Fuck Richie Hawtin and his $1,000 glasses. Fuck Autechtre and their Teutonic hautiness. Fuck every last experimentalist touchpad wank nerd getting fellated or cunnilingated by ahistorical music journalists. It's time for some respect for the father of synthesized rhythmic minimalism and low-key ambience, Raymond Scott, who recorded three groundbreaking concept albums -- for infants no less -- in 1962 and 1963. This was 12 years before Brian Eno's "ambient" album Discreet Music. Not only does Soothing Sounds for Baby actually soothe babies, but it foreshadows Kraftwerk and Neu and a whole host of other more famous, less talented musicians.

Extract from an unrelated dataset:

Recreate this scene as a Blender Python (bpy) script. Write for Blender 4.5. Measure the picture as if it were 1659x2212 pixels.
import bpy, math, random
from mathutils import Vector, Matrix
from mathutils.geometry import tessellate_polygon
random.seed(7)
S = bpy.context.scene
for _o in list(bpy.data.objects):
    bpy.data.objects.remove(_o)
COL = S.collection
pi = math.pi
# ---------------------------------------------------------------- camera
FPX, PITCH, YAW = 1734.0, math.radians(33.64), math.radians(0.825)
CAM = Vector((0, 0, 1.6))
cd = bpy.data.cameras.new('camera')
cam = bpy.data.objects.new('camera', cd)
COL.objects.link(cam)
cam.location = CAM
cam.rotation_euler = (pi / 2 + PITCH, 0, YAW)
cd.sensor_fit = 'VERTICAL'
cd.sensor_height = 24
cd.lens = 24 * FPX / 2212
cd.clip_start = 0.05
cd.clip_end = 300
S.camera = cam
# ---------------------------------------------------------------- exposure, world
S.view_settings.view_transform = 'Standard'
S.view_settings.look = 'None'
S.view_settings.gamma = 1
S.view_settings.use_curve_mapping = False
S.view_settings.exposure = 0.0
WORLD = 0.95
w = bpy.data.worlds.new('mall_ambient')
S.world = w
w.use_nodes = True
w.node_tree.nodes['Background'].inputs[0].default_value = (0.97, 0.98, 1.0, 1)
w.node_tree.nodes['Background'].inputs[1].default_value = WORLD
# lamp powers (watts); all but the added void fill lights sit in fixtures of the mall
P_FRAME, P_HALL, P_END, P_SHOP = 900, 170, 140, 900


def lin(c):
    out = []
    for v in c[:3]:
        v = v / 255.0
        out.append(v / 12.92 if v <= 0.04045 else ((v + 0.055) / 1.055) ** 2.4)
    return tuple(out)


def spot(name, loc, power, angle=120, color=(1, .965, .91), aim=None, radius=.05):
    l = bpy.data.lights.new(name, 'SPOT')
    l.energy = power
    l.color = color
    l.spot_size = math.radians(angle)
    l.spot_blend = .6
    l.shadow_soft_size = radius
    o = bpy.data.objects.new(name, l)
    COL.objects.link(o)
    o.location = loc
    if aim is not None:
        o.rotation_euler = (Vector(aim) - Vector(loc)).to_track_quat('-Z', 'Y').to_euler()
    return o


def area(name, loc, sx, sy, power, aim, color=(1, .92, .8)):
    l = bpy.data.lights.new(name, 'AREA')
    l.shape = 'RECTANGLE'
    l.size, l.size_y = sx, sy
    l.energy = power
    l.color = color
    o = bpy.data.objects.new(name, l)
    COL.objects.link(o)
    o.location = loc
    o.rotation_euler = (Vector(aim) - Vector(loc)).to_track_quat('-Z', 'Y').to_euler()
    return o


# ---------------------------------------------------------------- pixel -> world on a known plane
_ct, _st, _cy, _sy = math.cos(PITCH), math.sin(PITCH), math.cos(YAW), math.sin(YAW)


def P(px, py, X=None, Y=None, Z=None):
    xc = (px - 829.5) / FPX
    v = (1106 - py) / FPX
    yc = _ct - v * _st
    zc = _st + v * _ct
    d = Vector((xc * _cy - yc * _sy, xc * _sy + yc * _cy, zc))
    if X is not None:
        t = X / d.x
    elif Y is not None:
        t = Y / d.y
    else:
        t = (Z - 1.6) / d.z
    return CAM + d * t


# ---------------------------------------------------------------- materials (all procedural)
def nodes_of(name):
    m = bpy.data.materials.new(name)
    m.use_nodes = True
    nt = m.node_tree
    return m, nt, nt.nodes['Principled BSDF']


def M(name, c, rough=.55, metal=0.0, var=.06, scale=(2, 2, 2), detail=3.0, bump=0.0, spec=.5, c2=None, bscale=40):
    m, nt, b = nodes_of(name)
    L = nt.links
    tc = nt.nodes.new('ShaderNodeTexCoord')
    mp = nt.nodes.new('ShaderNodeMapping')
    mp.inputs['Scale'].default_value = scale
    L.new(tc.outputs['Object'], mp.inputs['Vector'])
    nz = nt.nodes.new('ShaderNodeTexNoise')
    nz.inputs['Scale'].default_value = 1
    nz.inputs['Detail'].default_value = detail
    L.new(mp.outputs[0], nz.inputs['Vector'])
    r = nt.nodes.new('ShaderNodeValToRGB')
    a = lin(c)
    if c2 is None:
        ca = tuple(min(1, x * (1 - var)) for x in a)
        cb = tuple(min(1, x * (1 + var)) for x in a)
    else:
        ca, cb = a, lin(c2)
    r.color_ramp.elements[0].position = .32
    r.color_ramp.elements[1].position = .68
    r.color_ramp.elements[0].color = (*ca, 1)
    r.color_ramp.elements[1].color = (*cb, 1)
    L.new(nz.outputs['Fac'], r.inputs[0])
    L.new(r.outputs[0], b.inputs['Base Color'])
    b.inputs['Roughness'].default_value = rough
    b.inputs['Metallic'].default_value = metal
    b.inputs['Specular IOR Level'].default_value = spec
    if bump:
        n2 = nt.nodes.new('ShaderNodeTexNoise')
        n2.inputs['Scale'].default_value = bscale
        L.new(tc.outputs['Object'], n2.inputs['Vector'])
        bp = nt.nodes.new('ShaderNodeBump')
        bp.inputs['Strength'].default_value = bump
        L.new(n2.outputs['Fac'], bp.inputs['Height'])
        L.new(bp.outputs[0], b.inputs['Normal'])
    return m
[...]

Unlike those Moog-addled, namby-pamby Krauts, Scott had to both build his own equipment and then figure out how to coax the sounds he wanted out of switches and relays and gears and vacuum tubes and transistors. This was a laborious, tedious, and extremely time-consuming method of creating music, making Scott a log-cabin pioneer chopping beats in the techno wilderness. Scott spent millions of 1950 dollars pursuing sound concepts of which few others understood the importance. And amazingly he built the first sequencer, but refused to share his invention with anyone, condemning him to obscurity.

Thankfully, a few modern musicians have paid their respects. Cats like Coldcut, Biftek, Momus and Olivia Tremor Control have sampled Scott's electronic work. DJ Spooky has called the third volume of Soothing Sounds "fucking incredible. It's repetitive, with a beat pulse. I consider Raymond Scott a techno aesthetic originator." An RS remix and tribute album is in the works.

As Jeff Winner, a key member of the Raymond Scott Archives (www. RaymondScott.com) puts it, "The concept of electronic music for babies in the early 1960s usually strikes folks as either extremely clever and useful, or totally insane." Not quite. Soothing Sounds is clever insanity.


SSFB

Engineered for 12- to 18-month-old hipsters-in-training, Volume 3 features three songs: Tin Soldier, Little Miss Echo (named after a 1960 toy doll of the same name) and The Playful Drummer. It's a spooky, bouncy, analog dispatch from outer space that should shame Boards of Canada into silence.